At the beginning of this week, the Trump Administration released a list of principles to reform the Higher Education Act (HEA). Congress has not fully reauthorized HEA since 2008, making only minor changes when it extended the law in 2013. One Voice supports many of the Trump Administration’s HEA reform principles which include supporting partnerships between employers and postsecondary institutions and expanding Pell Grant eligibility to short-term programs.
 
Besides supporting the administration, One Voice is working with leading policymakers in Washington to expand the HEA to treat credentials equally with two and four year degrees and allow Pell Grants for short-term skills training. One Voice has also endorsed several bipartisan bills focusing on career pathways, supporting community colleges partnering with local industry, and allowing employers to claim up to $5,250 in tax credits for helping employees repay student loans. With the introduction of the administration’s principles for HEA reform, along with Senator Lamar Alexander (R-TN), Chairman of the Health, Education, Labor and Pensions committee stated intent to renew HEA during this congressional term, sources are expecting congressional committee hearings on HEA this spring. Click here to view the Trump Administration’s HEA reform proposal.

 

 

 
Labor Department Proposes New Overtime Rule
 
On March 7, the Labor Department announced its proposal to revise the overtime exemption rule issued under the Fair Labor Standards Act. Under the current rule, employers must pay their employees making a salary below $455 per week ($23,660 annually) overtime if they work more than 40 hours per week. The agency claims the new proposed rule will make an estimated one million more American workers eligible for overtime pay.
 
The Labor Department’s proposed rule includes:
 
  • Increasing the minimum salary required for an employee to qualify for exemption from the currently-enforced level of $455 to $679 per week ($35,308 annually);
  • Increasing the total annual compensation requirement for “highly compensated employees” (HCE) from the currently-enforced level of $100,000 to $147,414 per year;
  • Allowing employers to use nondiscretionary bonuses and incentive payments (including commissions) that are paid annually or more frequently to satisfy up to 10 percent of the standard salary level;
  • Not changing the job duties test, which exempts minimum wage and overtime pay requirements for executive, administrative, professional, outside sales and computer employees; and
  • Committing to periodic review to update the salary threshold. An update would continue to require notice-and-comment rulemaking.
 
This proposed rule will replace the 2016 rule released by the Obama administration that was blocked from implementation by the United States District Court for the Eastern District of Texas.
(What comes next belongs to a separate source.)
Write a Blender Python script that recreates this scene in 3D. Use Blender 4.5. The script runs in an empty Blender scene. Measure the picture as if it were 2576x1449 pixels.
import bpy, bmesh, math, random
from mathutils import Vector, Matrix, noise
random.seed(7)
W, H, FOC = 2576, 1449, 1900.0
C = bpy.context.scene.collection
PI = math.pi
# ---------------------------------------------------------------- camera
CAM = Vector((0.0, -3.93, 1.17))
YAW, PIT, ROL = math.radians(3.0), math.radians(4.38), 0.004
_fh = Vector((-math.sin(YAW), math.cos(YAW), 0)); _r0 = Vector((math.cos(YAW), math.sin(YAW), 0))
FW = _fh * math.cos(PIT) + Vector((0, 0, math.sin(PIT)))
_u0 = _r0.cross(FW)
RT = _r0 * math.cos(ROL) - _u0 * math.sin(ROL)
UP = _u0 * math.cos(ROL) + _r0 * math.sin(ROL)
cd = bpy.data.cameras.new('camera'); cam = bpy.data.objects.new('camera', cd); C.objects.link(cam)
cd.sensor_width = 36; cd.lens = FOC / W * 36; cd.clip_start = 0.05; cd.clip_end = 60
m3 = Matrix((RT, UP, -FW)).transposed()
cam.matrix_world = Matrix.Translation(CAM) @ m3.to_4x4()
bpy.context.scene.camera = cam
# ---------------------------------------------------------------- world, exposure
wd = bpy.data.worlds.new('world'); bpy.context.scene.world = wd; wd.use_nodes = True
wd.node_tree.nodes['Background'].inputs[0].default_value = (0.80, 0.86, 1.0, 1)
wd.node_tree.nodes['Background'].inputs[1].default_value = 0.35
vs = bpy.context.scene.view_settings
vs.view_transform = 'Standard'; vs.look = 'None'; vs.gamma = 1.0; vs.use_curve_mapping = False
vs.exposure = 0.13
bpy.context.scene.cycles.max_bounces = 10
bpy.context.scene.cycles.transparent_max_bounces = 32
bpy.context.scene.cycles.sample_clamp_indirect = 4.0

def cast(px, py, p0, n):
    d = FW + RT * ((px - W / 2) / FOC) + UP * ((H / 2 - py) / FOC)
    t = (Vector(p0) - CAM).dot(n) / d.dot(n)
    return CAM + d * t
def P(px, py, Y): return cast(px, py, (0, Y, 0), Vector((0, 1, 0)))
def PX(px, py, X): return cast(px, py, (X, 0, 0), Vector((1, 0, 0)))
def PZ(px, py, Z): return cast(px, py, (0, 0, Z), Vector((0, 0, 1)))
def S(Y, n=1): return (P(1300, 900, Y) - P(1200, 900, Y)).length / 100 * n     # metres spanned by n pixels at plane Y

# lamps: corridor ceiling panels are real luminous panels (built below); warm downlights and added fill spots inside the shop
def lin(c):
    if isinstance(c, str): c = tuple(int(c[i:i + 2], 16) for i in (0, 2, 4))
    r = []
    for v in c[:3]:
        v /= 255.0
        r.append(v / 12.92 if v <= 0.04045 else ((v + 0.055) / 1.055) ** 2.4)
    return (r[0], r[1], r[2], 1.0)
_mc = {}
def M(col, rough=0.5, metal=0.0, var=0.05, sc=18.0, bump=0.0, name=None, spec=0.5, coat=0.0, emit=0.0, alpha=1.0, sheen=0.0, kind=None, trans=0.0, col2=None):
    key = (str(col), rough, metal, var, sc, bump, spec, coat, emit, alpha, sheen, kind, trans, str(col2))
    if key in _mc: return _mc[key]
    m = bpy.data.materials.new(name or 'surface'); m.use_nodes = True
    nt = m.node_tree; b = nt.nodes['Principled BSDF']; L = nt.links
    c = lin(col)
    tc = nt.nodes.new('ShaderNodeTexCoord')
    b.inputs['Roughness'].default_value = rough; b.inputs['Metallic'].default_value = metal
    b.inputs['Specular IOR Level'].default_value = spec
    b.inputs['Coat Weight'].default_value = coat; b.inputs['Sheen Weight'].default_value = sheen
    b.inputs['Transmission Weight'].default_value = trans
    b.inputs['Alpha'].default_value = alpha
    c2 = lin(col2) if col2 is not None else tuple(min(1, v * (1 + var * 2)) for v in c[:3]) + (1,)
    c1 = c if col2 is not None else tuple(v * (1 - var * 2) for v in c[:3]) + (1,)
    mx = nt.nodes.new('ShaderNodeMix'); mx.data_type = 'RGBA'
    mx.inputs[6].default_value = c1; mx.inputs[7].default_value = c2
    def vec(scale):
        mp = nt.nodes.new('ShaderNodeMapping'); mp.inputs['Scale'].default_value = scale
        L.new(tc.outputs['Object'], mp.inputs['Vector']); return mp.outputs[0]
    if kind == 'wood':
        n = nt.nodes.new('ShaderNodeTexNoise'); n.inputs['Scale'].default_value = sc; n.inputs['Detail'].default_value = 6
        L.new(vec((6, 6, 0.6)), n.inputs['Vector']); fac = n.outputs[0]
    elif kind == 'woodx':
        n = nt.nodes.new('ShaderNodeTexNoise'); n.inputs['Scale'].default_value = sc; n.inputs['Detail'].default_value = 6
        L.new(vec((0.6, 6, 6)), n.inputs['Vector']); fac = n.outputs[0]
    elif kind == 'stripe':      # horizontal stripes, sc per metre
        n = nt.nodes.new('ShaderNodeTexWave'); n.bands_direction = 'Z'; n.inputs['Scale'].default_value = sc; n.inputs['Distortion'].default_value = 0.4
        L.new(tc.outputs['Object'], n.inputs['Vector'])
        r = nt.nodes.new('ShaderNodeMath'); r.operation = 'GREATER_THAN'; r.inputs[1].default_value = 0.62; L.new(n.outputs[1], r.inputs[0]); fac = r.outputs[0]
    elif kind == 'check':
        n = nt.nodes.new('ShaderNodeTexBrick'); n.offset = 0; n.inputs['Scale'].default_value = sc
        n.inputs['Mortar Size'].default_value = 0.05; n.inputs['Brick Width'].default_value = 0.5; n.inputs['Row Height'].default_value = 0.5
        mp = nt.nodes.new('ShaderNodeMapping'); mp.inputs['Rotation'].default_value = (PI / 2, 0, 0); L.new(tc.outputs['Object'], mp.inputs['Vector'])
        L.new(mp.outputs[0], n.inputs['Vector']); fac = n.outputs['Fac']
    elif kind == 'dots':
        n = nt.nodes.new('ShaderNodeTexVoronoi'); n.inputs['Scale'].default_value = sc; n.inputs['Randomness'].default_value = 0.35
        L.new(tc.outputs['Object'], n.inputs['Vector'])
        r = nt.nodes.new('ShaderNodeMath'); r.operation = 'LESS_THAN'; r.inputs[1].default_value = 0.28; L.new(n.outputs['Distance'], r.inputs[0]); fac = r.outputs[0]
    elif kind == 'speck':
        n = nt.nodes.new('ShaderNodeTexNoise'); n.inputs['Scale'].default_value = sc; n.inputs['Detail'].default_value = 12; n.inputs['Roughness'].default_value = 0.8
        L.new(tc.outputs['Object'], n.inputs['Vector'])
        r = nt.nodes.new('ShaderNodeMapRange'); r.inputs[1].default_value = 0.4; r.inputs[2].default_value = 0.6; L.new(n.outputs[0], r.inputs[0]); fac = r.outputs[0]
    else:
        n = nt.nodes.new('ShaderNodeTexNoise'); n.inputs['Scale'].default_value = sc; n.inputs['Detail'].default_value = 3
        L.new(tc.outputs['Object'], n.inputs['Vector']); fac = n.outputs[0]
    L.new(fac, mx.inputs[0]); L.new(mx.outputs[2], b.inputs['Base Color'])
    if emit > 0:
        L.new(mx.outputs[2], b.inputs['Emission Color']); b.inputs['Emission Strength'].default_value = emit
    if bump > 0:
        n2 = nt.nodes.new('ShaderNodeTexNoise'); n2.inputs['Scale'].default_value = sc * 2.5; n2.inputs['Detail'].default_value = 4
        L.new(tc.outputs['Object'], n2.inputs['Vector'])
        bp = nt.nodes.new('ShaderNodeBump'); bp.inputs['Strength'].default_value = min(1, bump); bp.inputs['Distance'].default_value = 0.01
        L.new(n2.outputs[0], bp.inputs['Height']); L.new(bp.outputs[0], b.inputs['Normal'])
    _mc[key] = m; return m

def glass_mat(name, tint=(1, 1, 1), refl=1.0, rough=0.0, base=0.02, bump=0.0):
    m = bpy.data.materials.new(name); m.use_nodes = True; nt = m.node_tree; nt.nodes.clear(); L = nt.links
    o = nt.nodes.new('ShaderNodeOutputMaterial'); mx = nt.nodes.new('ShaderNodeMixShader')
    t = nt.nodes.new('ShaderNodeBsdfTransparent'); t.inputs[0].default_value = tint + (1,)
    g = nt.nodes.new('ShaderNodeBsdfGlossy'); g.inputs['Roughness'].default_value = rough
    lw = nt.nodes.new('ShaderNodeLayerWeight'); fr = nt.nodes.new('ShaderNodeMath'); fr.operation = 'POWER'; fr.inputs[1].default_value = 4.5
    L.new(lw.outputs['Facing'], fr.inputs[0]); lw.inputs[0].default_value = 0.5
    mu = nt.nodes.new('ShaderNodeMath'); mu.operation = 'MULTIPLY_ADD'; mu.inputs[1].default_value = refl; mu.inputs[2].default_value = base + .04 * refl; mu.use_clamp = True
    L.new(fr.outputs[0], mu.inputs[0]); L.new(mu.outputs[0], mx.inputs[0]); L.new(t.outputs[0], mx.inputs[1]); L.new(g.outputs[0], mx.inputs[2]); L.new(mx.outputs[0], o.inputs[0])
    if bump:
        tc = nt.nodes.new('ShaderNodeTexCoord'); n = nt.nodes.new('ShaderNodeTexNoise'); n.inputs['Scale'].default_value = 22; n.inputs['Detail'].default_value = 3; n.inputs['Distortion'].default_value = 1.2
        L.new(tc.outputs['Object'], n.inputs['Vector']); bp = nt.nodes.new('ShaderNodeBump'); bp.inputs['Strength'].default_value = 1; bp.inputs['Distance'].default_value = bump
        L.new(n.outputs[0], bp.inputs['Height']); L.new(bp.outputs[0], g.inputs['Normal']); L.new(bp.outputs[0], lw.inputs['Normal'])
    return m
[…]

The Obama rule sought to double the white-collar salaried overtime exemption to $47,476 annually. There will be a 60-day comment period when the proposed rule is published in the Federal Register. Once the notice and comment period ends, sources expect the proposed rule to take effect January 1, 2020.

 

 

 
Democrats Seek to Reinstate Original Workplace Injuries and Illnesses Tracking Rule
 
Last week, thirty-four Congressional Democrats sent a letter to Labor Secretary Alexander Acosta calling for the Occupational Safety and Health Administration (OSHA) to reinstate the 2016 Obama Administration’s Tracking of Workplace Injuries and Illnesses rule. At the beginning of this year, OSHA issued a final rule revoking the requirement for businesses to submit Forms 300 (Log of Work-Related Injuries and Illnesses) and 301 (Injury and Illness Incident Report), only requiring submissions of Form 300A (Summary of Work-Related Injuries and Illnesses). In their letter, the lawmakers argued to reinstate Forms 300 and 301 and rejected OSHA’s argument that the final rule better protected workers’ privacy.
 
This letter is the most recent attempt to reinstate the 2016 Obama rule. After OSHA announced its final rule this January, a collection of advocacy groups filed a lawsuit claiming the agency violated the Administrative Procedure Act by failing to provide a reasoned explanation for its decision to change the Obama rule. In addition, at the beginning of this month, Illinois, Maryland, Massachusetts, Minnesota, New Jersey and New York filed a complaint seeking injunctive relief against Secretary Acosta and Acting Assistant Secretary of Labor Loren Sweatt for their “illegal and unjustified attempt” to roll back the Obama rule.

 

 

 
OSHA Issues Request for Information on Powered Industrial Trucks
 
On March 11, OSHA issued a request for information (RFI) on whether the agency should revise standards for the use of powered industrial trucks for general, maritime, and construction industries. Particularly, the agency’s RFI is seeking public comment “on what aspects of the powered industrial trucks standards are effective as well as those that may be outdated, inefficient, unnecessary, or overly burdensome, and how those provisions might be repealed, replaced, or modified while maintaining or improving worker safety.” The comment period runs until June 10, 2019.